Event design

From first invite to final recap: What great event design looks like

Event organisers – we get it. You have the venue to arrange, speakers to book, catering to arrange, an agenda to build, tech to sort out, the list goes on. We’ve seen that sometimes, it can be a last-minute scramble to get together a logo, a banner, and graphics for promotion. And then you need a slide template…and nothing quite matches because they were done in a rush by different people.
But design should be the thread running through the whole event – from the first invite landing in someone’s inbox through to the recap graphic they share on LinkedIn when it’s over.
It’s that thread of consistency that builds trust and recognition.
To show what that looks like, here’s a fictional event, with real design challenges, from start to finish…

Meet Neon Lime.
Neon Lime is a medium sized tech consultancy. They are planning their first annual client conference – a one-day event for around 120 people; clients, peers and prospects.
It’s a big deal for them, and of course they want it to feel professional, distinctive and memorable. They have their own brand, but they want the event to have its own identity. They need everything from promotional graphics to on-the-day materials to post-event content.
Here’s how it goes…

Timeline graphic showing the stages of designing visuals for events, including graphic design and visual notes

The event brand

Before anything gets designed, you need to establish what the event actually looks like.
For Neon Lime, that means creating a visual identity for the conference – something distinct from their everyday company brand, but clearly part of the same family.
The output of this stage: an event logo, a colour palette, typefaces, and basic brand guidelines that everything else will be built from. It sounds like a lot, but it’s the foundation that makes every other piece faster to produce and more effective.
Without it, you’re making design decisions from scratch every single time. With it, everything just fits.

Getting the word out

Neon Lime needs to fill those 120 seats, which means promotion – and promotion means graphics.
Social media announcement posts. Speaker introduction cards. Email header artwork. A banner for the event listing page. Countdown graphics as the date approaches.
Each piece needs to look like it belongs to the same event. With the brand guidelines already in place, this is straightforward rather than chaotic. The marketing team isn’t reinventing the wheel for every post – they’re working from a consistent visual toolkit.
The difference in professional appearance between “designed consistently” and “designed in a hurry” is immediately obvious to anyone receiving it. It shows that this event is worth showing up to.

On the day

This is where the brand really earns its keep.
Neon Lime’s attendees walk in and see pull-up banners, directional signage, and a registration desk that all look like they belong together. They sit down to a printed programme that matches the slide template up on screen. The holding slides between sessions look intentional, not like someone’s hastily thrown up a logo on a blue background.
The speakers have been given a slide template to work from – so even though six different people are presenting, there’s visual coherence throughout the day. Not rigid uniformity, but a recognisable thread.
This stage covers: signage and print materials, slide deck templates, holding slides, name badges, printed programmes. Anything the attendees see and touch.

Visual notes

This is the one most people haven’t thought about – until they see it happening.
During the conference, a visual note-taker works live in the room, capturing the key ideas from each session as they unfold: talk titles, speaker quotes, frameworks, big themes – all drawn in real time.
It does something interesting to a room. People who are half-listening suddenly tune in when they see their speaker’s idea appear as a visual. It gives visual learners something to anchor to. It makes the content feel more alive.
For Neon Lime, it also solves the practical problem of what to send people after the event. Most conference follow-up emails are a PDF agenda and a “thanks for coming.” Visual notes give you something genuinely worth sharing, and endlessly repurposable – a record of the day that people actually want to look at.

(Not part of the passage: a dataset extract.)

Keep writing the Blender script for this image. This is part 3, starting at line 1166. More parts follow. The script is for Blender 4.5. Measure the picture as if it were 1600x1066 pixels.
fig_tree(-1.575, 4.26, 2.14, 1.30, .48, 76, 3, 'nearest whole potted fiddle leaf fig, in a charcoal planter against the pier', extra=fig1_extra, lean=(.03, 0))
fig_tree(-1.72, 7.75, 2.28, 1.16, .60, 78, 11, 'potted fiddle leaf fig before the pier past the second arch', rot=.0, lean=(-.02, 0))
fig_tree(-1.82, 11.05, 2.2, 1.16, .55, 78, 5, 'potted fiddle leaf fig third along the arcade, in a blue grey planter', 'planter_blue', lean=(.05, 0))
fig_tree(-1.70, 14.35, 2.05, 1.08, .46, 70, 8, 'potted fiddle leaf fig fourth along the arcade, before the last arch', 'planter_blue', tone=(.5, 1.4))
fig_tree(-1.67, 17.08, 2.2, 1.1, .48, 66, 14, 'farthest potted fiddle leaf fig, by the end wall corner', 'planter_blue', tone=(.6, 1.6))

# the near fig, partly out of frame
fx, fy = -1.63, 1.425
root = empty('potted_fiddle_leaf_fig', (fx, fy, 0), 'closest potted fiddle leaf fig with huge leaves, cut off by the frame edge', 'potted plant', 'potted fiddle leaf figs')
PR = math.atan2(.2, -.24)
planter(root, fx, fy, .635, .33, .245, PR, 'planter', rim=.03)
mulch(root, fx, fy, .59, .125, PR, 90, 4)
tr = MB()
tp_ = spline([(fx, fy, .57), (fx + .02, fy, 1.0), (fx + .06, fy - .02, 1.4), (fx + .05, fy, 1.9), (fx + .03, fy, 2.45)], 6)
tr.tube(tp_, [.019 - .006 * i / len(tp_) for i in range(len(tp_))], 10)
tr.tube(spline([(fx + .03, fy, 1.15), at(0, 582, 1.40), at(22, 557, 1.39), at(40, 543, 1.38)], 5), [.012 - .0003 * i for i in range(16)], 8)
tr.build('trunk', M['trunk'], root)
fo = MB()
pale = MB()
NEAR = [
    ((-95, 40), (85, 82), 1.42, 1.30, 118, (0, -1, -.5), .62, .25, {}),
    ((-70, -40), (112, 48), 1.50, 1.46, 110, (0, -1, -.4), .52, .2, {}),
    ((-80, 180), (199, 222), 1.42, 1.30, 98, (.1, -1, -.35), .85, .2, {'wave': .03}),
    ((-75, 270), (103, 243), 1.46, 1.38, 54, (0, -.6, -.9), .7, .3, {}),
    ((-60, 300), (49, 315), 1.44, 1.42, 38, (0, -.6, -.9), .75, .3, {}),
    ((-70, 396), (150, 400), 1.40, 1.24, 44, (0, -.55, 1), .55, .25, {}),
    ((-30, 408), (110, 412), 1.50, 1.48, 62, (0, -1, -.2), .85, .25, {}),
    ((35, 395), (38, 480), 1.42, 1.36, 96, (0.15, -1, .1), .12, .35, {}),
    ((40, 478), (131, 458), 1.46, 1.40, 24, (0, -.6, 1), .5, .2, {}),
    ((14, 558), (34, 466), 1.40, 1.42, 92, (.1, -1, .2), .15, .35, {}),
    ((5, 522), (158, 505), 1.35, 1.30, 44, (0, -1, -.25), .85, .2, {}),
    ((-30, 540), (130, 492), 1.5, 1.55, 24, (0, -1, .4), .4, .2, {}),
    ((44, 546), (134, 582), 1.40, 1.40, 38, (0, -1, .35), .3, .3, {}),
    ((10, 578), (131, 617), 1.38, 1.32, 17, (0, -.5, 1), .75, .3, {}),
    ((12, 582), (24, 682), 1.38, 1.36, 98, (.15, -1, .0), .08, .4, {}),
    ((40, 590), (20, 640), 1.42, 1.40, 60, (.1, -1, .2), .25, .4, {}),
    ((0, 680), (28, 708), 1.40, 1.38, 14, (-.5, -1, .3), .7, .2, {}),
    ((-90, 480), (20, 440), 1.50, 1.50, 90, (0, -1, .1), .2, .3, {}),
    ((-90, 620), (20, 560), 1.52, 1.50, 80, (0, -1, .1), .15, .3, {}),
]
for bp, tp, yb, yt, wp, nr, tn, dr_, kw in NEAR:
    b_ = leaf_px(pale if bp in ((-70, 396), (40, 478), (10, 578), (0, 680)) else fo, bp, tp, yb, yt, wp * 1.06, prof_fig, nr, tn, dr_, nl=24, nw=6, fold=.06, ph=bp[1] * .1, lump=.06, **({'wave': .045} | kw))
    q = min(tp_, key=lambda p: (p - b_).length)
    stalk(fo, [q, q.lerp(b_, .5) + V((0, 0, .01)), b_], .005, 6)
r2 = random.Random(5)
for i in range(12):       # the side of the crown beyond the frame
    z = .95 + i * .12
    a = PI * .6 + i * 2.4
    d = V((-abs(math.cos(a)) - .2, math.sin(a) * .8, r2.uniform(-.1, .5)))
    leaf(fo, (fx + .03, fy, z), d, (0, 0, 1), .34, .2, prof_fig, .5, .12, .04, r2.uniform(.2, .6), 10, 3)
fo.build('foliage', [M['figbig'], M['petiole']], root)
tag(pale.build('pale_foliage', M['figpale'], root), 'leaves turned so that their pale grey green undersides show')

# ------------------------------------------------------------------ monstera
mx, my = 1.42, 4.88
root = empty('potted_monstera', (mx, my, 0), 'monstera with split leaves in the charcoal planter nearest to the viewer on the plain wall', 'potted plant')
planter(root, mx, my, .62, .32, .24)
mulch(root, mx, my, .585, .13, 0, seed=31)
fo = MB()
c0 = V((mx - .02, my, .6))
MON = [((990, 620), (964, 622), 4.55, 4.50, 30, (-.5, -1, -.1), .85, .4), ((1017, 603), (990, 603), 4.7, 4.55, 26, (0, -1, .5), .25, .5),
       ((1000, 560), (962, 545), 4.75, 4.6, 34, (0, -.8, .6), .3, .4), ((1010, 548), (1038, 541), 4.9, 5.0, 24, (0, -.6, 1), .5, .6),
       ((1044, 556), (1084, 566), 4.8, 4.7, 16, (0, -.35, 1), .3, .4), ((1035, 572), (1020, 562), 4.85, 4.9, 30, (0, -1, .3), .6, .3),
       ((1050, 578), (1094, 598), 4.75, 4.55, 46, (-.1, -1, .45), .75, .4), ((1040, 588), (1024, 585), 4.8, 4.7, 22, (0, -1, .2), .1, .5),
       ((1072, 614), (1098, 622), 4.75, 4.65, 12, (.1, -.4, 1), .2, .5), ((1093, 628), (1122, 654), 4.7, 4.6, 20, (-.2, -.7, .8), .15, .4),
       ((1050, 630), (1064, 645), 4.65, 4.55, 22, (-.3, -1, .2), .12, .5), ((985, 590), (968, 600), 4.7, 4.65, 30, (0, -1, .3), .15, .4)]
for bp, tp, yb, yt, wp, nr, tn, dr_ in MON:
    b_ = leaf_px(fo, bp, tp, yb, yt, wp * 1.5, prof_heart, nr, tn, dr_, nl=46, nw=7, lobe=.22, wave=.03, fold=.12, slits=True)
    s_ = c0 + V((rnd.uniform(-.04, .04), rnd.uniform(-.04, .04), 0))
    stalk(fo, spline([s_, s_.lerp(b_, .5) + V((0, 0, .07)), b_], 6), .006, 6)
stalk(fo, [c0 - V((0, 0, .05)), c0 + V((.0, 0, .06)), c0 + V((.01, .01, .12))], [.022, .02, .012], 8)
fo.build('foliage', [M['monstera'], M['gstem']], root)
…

Visual Notes from a conference called NeonLive

After the event

The event’s done – but the conversation doesn’t have to be. Neon Lime has just had 120 people in a room. There’s momentum, goodwill, and a load of content from the day. So how to carry it forward?
A polished version of the visual notes gets shared with all attendees – a tangible reminder of what was covered. Social recap graphics go out on LinkedIn: a highlight from each session, key stats from the day, a “thank you for coming” post that looks as considered as the original promotional material.
It ties the whole thing together. The event doesn’t just happen and fade – it becomes a piece of content in its own right.

What this actually takes

Neon Lime is fictional, but this is a real way to approach event design.
What you need is someone who thinks about design across the whole event journey – not just the bit where you need a banner by Friday.
The businesses that get this right aren’t necessarily bigger or better resourced. They’ve just brought design into the planning earlier, rather than near the end.
If you’ve got an event coming up – a conference, a summit, a training day, a client gathering – it’s worth thinking about the full picture early. Even if you only end up doing a few of these things, knowing the options means you make better decisions about where to spend your effort.